Techies in the private sector are helping. Companies specializing in biometrics, Internet searching, electronic surveillance and other areas have been shopping their wares since Sept. 11 in the hopes the government will use them to help catch terrorists.

For example, Virginia-based Cyveillance crawls through 40 million sites a month in search of suspicious activity, according to Todd Bransford, the company's vice president of product marketing. The company scans the Web for suspicious file-trading activity, downloads and message board notes, which can include topics as varied as bomb-making and anti-American sentiment.

"We download a lot of raw information, then we have technology that processes it for relevancy [and] real intelligence," Bransford said. Government uses "would include everything from information security, identifying the threats and risks that are occurring out there in online discussions."

Protecting the nation’s computer systems themselves is also a priority, according to security experts who fear a coordinated "asymmetric" attack on physical and cyberspace targets.

"We have to take a holistic approach to security these days -- physical security and virtual security are integrated together in our daily lives," said K.J. Kuchta, a cyber-security expert with Virginia-based ASIS International.

Investigators are already using biometrics to identify the voiceprints of telephone conversations. Agents can monitor communication lines for recognized voiceprints to pop up, hopefully identifying wanted terrorists.

However, the terrorists may be tech-savvy as well. They often use encryption programs when communicating over the Internet, scrambling the text of messages as they travel over the Web.

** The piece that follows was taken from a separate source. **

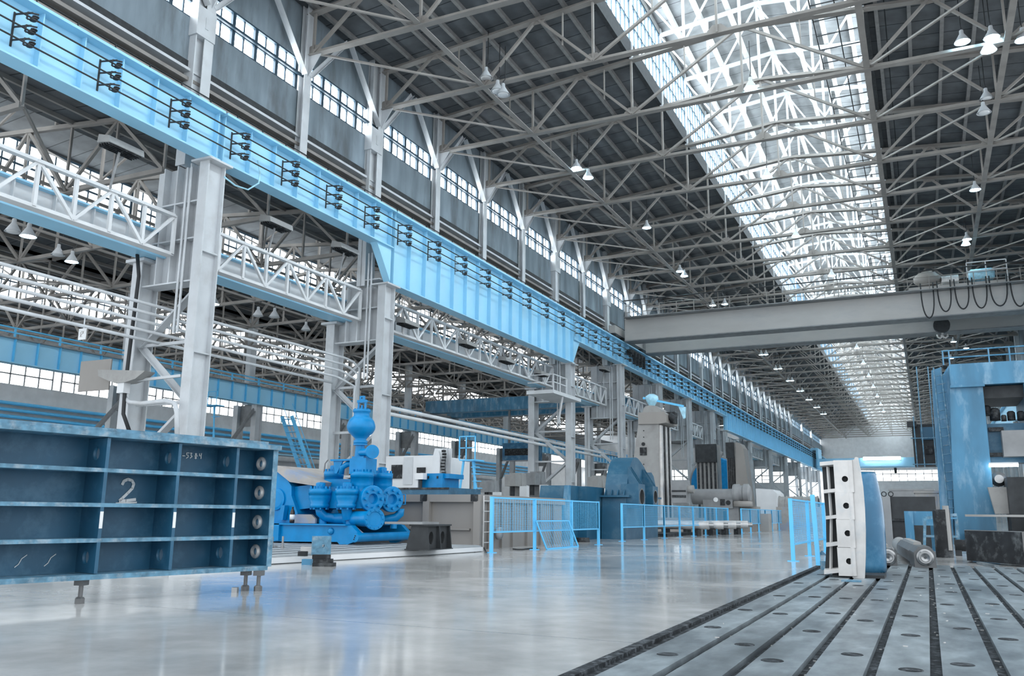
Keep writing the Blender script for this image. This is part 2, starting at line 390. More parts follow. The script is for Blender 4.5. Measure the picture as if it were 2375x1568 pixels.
# clerestory windows between the posts: frame + panes each
def clerestory():
    p = MB(); p.box(-25.85, -25.83, 0.32, 5.91, 20.35, 22.1); o = struct('window_proto', p, 'pane')
    f = MB()
    for i in range(5):
        y = 0.32+i*5.59/4; f.box(-25.82, -25.68, y-.09, y+.09, 20.4, 22.05)
        if i < 4: f.box(-25.81, -25.75, y+.66, y+.73, 20.4, 22.05)
    f.box(-25.82, -25.66, .32, 5.91, 20.34, 20.46); f.box(-25.82, -25.66, .32, 5.91, 21.98, 22.1); f.box(-25.82, -25.70, .32, 5.91, 21.16, 21.26)
    f.build('window_frame', 'mull', o); return o
cw = clerestory()
def lantern_window(x, s):
    p = MB(); p.box(x-.02, x+.02, 0.1, 6.13, 26.6, 30.5); o = struct('window_proto', p, 'spane')
    f = MB()
    for i in range(9): f.box(x+s*.04, x+s*.12, .1+i*6.03/8-.035, .1+i*6.03/8+.035, 26.6, 30.5)
    for z in (26.65, 27.9, 29.2, 30.45): f.box(x+s*.04, x+s*.14, .1, 6.13, z-.06, z+.06)
    f.build('window_frame', 'mull', o); return o
l1 = lantern_window(-13.15, 1); l2 = lantern_window(-0.85, -1)
for proto in (cw, l1, l2):
    for i, y in enumerate(YK[:-1]):
        o = proto if i == 0 else dup(proto)
        o.location = (0, y, 0); o.name = window_name()
# glazing-bar grid lying under the right side of the lantern
t = thing('glazing_grid', 'dark square bar grid under the right side of the bright skylight', 'grid', (-2, YK[2], 25.9))
g = MB()
for i in range(3): x = -3.4+i*1.15; MB().bar((x, 20, 25.95), (x, 140, 25.95), .06).build('long_bar', 'dark', t)
y = 20.0
while y < 140: MB().bar((-3.4, y, 25.95), (-1.1, y, 25.95), .05).build('cross_bar', 'dark', t); y += 1.55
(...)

Still, they don't necessarily need to be so technologically proficient.

"I see a vast majority of them using just plain old common sense," like using pre-paid cell phones or calling people over the Internet, Kuchta said. "They’re being creative with what they have. It doesn’t take a well-funded, deep pocketed organization to really have some success in hiding their activities."

But not everyone sees the increasing reliance on technology in the war on terror as a good thing.

"We’ve been so gadget-oriented … we give up on the things that are a bit more difficult but are more effective," said Rusty Capps, president of the Centre for Counterintelligence and Security Studies.

Capps said human intelligence is often the best way to get into the mind of terrorists and infiltrate their organizations.

"You’ll always have to have an agent provide you with the intentions of your adversary, while gadgets can give you the capacity," such as how many warheads the enemy may have, Capps said. Without human intelligence, "what you don’t know is when you’re adversary’s going to pull the trigger."